• Dataset section:
--
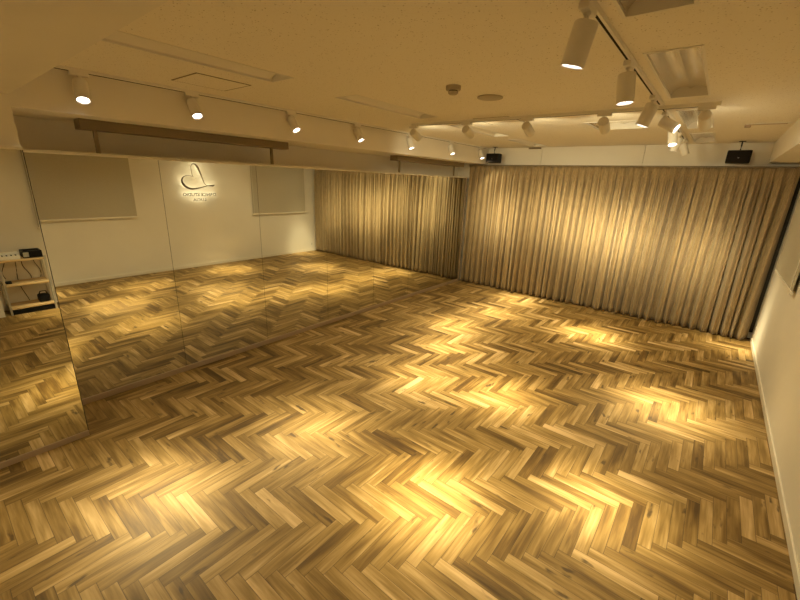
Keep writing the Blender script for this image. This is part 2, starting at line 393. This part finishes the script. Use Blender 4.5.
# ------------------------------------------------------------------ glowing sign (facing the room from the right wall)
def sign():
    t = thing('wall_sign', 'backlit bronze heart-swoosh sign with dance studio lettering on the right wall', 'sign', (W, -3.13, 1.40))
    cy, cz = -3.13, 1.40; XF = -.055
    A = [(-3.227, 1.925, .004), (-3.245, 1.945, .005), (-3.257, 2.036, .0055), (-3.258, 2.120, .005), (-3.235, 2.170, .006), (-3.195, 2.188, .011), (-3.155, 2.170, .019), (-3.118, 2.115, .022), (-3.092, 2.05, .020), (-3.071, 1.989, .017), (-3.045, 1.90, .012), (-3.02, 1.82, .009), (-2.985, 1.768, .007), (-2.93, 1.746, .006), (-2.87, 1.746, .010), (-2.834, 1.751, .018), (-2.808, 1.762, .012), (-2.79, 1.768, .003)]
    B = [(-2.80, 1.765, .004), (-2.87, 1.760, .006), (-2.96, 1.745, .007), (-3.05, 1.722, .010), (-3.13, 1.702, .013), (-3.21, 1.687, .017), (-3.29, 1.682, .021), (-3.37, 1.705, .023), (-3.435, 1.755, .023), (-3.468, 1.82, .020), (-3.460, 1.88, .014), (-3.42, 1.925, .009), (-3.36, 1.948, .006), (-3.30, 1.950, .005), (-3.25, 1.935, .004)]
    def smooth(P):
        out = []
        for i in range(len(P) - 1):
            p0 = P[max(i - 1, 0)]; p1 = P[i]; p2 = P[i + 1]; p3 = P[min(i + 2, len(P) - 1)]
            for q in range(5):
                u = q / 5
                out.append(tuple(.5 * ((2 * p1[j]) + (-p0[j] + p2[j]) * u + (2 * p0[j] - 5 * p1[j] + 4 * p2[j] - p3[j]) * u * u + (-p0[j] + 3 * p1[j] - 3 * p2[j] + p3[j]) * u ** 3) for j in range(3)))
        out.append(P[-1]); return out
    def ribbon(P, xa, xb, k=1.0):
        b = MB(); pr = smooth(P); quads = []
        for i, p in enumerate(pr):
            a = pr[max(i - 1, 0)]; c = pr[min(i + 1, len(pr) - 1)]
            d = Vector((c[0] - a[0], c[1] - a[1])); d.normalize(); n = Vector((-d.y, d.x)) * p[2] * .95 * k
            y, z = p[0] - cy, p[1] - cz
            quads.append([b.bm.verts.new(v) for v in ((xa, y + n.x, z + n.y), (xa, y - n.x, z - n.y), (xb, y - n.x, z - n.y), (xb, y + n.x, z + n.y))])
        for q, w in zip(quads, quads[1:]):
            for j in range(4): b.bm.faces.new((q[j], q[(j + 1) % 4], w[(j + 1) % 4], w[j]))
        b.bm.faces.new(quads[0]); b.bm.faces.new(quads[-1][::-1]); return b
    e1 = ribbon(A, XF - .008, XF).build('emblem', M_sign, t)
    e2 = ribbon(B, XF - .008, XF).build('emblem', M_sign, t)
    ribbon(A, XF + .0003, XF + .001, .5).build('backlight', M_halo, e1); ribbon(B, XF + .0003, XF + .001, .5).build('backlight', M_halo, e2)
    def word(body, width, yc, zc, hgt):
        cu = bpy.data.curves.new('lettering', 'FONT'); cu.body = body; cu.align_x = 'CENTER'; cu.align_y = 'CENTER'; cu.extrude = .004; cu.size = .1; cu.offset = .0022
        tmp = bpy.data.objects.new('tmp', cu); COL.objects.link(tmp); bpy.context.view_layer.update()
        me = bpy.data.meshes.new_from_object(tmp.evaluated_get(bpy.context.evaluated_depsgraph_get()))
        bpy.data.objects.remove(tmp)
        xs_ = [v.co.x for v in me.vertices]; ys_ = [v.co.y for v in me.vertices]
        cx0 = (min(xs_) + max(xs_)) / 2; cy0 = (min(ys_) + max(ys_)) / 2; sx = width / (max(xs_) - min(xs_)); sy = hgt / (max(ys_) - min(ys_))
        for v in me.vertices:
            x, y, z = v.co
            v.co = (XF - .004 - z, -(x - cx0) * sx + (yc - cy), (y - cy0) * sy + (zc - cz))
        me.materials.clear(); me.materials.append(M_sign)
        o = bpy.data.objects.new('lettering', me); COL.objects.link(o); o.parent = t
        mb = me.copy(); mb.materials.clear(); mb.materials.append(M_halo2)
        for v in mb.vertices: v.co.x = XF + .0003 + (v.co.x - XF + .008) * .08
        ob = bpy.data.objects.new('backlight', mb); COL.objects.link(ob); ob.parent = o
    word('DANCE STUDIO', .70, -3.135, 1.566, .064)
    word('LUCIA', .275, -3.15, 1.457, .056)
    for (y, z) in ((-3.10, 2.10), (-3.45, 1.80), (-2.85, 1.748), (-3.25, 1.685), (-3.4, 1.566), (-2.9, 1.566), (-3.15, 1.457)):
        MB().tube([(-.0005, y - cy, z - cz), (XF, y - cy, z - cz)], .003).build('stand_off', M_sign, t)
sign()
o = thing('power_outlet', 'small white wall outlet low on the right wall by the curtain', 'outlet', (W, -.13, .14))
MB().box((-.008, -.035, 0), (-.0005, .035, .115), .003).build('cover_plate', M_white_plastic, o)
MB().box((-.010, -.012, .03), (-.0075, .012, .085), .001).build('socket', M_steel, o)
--
• Your task:
Return each line from the material above exactly, but not the pictures.

• Output for this task:
Keep writing the Blender script for this image. This is part 2, starting at line 393. This part finishes the script. Use Blender 4.5.
# ------------------------------------------------------------------ glowing sign (facing the room from the right wall)
def sign():
    t = thing('wall_sign', 'backlit bronze heart-swoosh sign with dance studio lettering on the right wall', 'sign', (W, -3.13, 1.40))
    cy, cz = -3.13, 1.40; XF = -.055
    A = [(-3.227, 1.925, .004), (-3.245, 1.945, .005), (-3.257, 2.036, .0055), (-3.258, 2.120, .005), (-3.235, 2.170, .006), (-3.195, 2.188, .011), (-3.155, 2.170, .019), (-3.118, 2.115, .022), (-3.092, 2.05, .020), (-3.071, 1.989, .017), (-3.045, 1.90, .012), (-3.02, 1.82, .009), (-2.985, 1.768, .007), (-2.93, 1.746, .006), (-2.87, 1.746, .010), (-2.834, 1.751, .018), (-2.808, 1.762, .012), (-2.79, 1.768, .003)]
    B = [(-2.80, 1.765, .004), (-2.87, 1.760, .006), (-2.96, 1.745, .007), (-3.05, 1.722, .010), (-3.13, 1.702, .013), (-3.21, 1.687, .017), (-3.29, 1.682, .021), (-3.37, 1.705, .023), (-3.435, 1.755, .023), (-3.468, 1.82, .020), (-3.460, 1.88, .014), (-3.42, 1.925, .009), (-3.36, 1.948, .006), (-3.30, 1.950, .005), (-3.25, 1.935, .004)]
    def smooth(P):
        out = []
        for i in range(len(P) - 1):
            p0 = P[max(i - 1, 0)]; p1 = P[i]; p2 = P[i + 1]; p3 = P[min(i + 2, len(P) - 1)]
            for q in range(5):
                u = q / 5
                out.append(tuple(.5 * ((2 * p1[j]) + (-p0[j] + p2[j]) * u + (2 * p0[j] - 5 * p1[j] + 4 * p2[j] - p3[j]) * u * u + (-p0[j] + 3 * p1[j] - 3 * p2[j] + p3[j]) * u ** 3) for j in range(3)))
        out.append(P[-1]); return out
    def ribbon(P, xa, xb, k=1.0):
        b = MB(); pr = smooth(P); quads = []
        for i, p in enumerate(pr):
            a = pr[max(i - 1, 0)]; c = pr[min(i + 1, len(pr) - 1)]
            d = Vector((c[0] - a[0], c[1] - a[1])); d.normalize(); n = Vector((-d.y, d.x)) * p[2] * .95 * k
            y, z = p[0] - cy, p[1] - cz
            quads.append([b.bm.verts.new(v) for v in ((xa, y + n.x, z + n.y), (xa, y - n.x, z - n.y), (xb, y - n.x, z - n.y), (xb, y + n.x, z + n.y))])
        for q, w in zip(quads, quads[1:]):
            for j in range(4): b.bm.faces.new((q[j], q[(j + 1) % 4], w[(j + 1) % 4], w[j]))
        b.bm.faces.new(quads[0]); b.bm.faces.new(quads[-1][::-1]); return b
    e1 = ribbon(A, XF - .008, XF).build('emblem', M_sign, t)
    e2 = ribbon(B, XF - .008, XF).build('emblem', M_sign, t)
    ribbon(A, XF + .0003, XF + .001, .5).build('backlight', M_halo, e1); ribbon(B, XF + .0003, XF + .001, .5).build('backlight', M_halo, e2)
    def word(body, width, yc, zc, hgt):
        cu = bpy.data.curves.new('lettering', 'FONT'); cu.body = body; cu.align_x = 'CENTER'; cu.align_y = 'CENTER'; cu.extrude = .004; cu.size = .1; cu.offset = .0022
        tmp = bpy.data.objects.new('tmp', cu); COL.objects.link(tmp); bpy.context.view_layer.update()
        me = bpy.data.meshes.new_from_object(tmp.evaluated_get(bpy.context.evaluated_depsgraph_get()))
        bpy.data.objects.remove(tmp)
        xs_ = [v.co.x for v in me.vertices]; ys_ = [v.co.y for v in me.vertices]
        cx0 = (min(xs_) + max(xs_)) / 2; cy0 = (min(ys_) + max(ys_)) / 2; sx = width / (max(xs_) - min(xs_)); sy = hgt / (max(ys_) - min(ys_))
        for v in me.vertices:
            x, y, z = v.co
            v.co = (XF - .004 - z, -(x - cx0) * sx + (yc - cy), (y - cy0) * sy + (zc - cz))
        me.materials.clear(); me.materials.append(M_sign)
        o = bpy.data.objects.new('lettering', me); COL.objects.link(o); o.parent = t
        mb = me.copy(); mb.materials.clear(); mb.materials.append(M_halo2)
        for v in mb.vertices: v.co.x = XF + .0003 + (v.co.x - XF + .008) * .08
        ob = bpy.data.objects.new('backlight', mb); COL.objects.link(ob); ob.parent = o
    word('DANCE STUDIO', .70, -3.135, 1.566, .064)
    word('LUCIA', .275, -3.15, 1.457, .056)
    for (y, z) in ((-3.10, 2.10), (-3.45, 1.80), (-2.85, 1.748), (-3.25, 1.685), (-3.4, 1.566), (-2.9, 1.566), (-3.15, 1.457)):
        MB().tube([(-.0005, y - cy, z - cz), (XF, y - cy, z - cz)], .003).build('stand_off', M_sign, t)
sign()
o = thing('power_outlet', 'small white wall outlet low on the right wall by the curtain', 'outlet', (W, -.13, .14))
MB().box((-.008, -.035, 0), (-.0005, .035, .115), .003).build('cover_plate', M_white_plastic, o)
MB().box((-.010, -.012, .03), (-.0075, .012, .085), .001).build('socket', M_steel, o)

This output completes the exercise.